- Task to carry out
Which lines contain the string "scene"? Please list every one of them.

>> BEGIN Dataset rows

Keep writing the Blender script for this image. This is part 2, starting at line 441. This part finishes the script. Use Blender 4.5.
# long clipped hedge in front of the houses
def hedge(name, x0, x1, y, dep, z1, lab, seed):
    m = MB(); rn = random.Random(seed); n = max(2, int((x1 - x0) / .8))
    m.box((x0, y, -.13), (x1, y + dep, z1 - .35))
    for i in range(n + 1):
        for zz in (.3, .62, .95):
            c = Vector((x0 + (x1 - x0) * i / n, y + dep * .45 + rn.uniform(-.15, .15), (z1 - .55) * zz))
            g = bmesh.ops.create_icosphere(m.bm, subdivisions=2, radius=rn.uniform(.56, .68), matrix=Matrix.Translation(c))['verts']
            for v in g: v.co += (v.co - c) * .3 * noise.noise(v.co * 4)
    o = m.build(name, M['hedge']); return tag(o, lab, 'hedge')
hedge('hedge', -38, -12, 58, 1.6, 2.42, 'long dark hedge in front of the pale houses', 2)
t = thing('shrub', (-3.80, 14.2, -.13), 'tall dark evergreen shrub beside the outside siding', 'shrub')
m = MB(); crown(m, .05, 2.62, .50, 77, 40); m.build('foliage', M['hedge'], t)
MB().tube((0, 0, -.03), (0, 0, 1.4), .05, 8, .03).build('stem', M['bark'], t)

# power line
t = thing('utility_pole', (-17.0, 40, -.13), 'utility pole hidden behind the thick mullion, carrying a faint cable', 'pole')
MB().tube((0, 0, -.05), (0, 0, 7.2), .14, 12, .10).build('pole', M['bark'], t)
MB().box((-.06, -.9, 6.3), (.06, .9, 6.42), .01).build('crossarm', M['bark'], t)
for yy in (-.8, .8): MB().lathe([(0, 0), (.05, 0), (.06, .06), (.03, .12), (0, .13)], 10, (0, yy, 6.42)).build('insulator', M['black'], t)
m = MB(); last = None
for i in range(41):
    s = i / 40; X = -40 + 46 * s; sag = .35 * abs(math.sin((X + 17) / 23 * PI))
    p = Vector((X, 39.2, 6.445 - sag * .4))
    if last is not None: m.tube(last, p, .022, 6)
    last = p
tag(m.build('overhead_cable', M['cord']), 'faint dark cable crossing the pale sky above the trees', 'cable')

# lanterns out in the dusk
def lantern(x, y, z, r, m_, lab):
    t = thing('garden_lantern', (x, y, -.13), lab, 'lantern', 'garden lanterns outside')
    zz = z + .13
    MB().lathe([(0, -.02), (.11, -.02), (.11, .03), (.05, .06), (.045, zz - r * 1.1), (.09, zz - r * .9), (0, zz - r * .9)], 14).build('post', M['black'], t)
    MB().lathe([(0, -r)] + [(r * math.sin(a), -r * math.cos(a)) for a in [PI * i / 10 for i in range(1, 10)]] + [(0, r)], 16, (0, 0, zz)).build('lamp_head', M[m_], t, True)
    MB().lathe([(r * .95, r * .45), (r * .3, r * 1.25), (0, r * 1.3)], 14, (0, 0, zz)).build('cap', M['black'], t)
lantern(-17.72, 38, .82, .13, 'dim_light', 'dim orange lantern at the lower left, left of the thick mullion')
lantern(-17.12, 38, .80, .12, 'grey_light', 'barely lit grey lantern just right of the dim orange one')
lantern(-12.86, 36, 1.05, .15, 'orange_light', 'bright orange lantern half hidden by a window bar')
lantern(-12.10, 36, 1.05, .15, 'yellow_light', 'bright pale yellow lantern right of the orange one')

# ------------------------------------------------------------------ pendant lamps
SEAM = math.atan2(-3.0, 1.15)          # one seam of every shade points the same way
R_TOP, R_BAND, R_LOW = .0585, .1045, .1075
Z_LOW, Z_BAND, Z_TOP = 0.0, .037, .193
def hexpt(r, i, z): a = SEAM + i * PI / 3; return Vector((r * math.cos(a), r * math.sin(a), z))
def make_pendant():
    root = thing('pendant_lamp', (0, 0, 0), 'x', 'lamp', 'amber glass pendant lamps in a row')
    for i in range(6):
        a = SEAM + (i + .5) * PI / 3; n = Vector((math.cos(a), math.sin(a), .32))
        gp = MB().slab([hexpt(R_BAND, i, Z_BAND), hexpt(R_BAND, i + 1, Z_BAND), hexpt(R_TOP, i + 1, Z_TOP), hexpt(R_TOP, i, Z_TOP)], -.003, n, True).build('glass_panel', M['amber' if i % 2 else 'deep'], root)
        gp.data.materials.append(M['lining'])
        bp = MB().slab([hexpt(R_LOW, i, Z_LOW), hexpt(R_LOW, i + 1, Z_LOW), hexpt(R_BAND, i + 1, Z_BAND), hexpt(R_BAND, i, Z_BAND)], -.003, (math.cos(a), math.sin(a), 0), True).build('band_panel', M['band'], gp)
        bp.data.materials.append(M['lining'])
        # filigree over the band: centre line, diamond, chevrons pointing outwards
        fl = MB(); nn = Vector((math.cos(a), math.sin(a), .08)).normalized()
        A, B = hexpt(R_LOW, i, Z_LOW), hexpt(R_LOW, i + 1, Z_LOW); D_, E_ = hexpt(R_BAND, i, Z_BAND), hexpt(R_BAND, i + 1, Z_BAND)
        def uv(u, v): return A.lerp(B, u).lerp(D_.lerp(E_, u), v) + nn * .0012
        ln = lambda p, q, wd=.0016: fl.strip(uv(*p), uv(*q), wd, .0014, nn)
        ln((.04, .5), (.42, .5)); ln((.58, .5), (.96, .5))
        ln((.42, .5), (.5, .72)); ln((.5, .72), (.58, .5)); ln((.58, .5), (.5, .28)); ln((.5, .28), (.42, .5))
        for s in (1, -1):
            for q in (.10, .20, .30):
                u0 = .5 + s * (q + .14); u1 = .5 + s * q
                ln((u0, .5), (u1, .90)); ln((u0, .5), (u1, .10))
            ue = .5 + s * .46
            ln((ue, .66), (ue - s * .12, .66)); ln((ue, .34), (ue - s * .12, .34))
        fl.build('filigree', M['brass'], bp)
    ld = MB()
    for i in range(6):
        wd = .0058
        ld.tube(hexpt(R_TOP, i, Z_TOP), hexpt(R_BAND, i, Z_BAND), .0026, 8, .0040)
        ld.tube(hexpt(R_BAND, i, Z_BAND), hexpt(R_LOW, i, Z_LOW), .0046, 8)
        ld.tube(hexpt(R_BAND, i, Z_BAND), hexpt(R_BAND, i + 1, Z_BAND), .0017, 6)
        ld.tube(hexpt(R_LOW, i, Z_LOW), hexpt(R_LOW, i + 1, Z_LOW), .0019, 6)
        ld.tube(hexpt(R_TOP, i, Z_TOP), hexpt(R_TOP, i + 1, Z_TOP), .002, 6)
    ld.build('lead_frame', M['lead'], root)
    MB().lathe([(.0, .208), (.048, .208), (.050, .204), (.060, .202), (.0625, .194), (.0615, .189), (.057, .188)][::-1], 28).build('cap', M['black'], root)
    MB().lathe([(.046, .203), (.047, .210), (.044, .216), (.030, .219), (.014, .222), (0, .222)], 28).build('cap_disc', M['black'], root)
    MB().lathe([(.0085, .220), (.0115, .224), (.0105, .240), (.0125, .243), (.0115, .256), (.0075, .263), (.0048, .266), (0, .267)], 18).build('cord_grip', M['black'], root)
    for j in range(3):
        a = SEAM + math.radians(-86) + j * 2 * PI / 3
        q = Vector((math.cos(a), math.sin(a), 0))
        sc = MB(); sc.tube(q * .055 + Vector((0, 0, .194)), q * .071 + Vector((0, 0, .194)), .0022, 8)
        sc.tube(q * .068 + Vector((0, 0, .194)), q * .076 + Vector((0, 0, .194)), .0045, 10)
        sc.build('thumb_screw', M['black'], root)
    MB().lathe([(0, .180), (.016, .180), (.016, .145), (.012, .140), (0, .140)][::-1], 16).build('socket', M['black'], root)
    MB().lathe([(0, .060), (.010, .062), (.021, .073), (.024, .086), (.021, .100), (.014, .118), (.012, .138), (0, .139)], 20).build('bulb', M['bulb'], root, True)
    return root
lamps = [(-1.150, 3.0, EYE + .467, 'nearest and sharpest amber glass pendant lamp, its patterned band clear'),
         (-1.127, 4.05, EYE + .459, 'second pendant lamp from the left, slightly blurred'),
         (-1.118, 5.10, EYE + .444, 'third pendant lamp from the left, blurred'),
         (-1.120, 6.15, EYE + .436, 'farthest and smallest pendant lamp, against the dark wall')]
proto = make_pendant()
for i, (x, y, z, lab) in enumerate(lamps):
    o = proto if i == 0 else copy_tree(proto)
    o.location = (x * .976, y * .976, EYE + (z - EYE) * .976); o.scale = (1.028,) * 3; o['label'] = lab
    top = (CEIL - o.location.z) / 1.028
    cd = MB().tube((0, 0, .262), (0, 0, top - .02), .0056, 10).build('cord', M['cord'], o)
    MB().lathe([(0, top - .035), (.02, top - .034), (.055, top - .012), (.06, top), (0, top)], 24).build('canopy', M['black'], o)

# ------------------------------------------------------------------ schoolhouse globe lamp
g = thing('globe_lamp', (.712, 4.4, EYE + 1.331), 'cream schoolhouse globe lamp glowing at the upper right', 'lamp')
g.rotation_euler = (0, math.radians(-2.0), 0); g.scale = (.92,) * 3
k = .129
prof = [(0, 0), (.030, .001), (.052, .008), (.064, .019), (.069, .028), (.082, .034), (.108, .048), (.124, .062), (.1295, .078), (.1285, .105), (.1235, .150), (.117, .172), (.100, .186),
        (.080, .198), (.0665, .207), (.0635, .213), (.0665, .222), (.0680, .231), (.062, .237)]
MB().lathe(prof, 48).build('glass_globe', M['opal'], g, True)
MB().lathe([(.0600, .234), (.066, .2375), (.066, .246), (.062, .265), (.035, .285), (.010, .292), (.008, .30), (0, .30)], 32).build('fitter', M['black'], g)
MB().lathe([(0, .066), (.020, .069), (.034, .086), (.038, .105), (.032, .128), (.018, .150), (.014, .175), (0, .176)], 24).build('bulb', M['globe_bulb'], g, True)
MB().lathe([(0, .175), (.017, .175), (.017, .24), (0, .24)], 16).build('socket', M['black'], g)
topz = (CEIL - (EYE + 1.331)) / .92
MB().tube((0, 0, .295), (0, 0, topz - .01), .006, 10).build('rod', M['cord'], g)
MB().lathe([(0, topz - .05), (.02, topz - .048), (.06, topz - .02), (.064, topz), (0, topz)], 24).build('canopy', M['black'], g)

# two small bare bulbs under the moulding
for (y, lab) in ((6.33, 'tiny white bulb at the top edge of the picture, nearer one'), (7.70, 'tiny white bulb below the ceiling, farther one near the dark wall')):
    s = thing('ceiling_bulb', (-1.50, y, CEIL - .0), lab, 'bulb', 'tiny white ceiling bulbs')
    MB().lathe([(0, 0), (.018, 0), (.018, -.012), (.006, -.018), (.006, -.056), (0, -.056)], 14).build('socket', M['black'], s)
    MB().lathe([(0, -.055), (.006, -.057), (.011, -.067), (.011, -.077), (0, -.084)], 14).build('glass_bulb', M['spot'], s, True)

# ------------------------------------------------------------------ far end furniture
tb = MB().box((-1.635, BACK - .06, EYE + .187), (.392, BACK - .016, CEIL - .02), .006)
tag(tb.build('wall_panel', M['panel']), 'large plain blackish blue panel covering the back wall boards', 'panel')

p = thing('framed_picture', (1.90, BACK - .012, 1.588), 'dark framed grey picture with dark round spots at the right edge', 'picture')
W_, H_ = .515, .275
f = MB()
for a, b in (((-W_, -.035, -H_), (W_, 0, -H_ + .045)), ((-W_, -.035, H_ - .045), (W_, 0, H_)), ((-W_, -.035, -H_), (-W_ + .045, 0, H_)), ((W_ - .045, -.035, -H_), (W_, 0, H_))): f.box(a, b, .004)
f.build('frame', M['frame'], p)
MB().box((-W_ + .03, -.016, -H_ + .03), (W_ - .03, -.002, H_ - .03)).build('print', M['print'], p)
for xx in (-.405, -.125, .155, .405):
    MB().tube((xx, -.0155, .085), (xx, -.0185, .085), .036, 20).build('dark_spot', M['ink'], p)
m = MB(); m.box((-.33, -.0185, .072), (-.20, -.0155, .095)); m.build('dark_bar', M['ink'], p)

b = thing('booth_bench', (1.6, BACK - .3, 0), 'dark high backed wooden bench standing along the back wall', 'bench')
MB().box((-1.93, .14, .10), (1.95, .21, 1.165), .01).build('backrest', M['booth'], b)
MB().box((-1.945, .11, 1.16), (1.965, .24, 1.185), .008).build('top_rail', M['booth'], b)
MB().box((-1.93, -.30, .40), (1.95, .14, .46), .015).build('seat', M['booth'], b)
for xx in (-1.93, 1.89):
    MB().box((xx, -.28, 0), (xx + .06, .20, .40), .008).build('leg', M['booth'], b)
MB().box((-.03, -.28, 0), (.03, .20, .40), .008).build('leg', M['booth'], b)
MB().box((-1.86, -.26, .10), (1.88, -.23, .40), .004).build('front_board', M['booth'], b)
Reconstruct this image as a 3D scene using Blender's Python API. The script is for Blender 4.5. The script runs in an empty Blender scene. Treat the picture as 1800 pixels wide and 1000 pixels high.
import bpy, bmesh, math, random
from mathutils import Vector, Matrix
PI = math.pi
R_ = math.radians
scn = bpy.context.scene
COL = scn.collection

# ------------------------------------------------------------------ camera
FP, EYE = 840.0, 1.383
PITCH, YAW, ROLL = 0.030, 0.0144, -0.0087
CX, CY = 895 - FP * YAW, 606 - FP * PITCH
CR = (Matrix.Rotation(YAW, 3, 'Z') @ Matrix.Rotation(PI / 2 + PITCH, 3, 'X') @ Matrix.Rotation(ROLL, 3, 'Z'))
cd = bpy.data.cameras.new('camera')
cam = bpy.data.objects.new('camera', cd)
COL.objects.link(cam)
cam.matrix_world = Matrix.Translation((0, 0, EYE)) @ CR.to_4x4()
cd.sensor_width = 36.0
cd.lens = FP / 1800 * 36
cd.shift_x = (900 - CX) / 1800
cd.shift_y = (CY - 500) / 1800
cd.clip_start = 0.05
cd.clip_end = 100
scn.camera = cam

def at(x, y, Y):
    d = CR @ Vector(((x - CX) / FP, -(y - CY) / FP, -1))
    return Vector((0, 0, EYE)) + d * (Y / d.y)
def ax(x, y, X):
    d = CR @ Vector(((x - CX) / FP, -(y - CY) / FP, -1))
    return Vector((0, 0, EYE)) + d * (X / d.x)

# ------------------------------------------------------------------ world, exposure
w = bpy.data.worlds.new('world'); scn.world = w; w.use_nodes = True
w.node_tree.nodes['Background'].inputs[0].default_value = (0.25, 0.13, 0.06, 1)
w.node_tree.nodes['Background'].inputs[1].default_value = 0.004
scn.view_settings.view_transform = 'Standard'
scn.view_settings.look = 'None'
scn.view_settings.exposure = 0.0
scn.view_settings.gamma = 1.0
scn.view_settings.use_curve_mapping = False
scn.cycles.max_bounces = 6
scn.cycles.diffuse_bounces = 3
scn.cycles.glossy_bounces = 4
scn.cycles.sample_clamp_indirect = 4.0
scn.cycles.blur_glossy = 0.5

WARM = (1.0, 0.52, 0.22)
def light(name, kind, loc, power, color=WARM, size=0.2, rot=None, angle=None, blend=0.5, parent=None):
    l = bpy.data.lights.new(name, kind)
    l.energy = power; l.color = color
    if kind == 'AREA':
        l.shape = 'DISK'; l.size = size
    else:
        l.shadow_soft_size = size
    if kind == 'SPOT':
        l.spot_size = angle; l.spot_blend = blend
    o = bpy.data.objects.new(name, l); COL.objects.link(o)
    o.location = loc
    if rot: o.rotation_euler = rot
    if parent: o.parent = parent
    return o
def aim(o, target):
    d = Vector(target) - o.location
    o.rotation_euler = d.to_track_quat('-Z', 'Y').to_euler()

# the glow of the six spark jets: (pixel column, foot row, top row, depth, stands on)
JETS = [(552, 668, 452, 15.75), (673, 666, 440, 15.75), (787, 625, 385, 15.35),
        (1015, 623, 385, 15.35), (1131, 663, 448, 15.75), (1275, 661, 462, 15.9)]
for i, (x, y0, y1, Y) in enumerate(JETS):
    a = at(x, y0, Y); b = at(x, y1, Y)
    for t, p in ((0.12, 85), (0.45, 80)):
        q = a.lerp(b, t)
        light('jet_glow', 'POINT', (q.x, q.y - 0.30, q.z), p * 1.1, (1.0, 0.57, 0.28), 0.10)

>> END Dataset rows

- Answer to this exercise
Reconstruct this image as a 3D scene using Blender's Python API. The script is for Blender 4.5. The script runs in an empty Blender scene. Treat the picture as 1800 pixels wide and 1000 pixels high.
scn = bpy.context.scene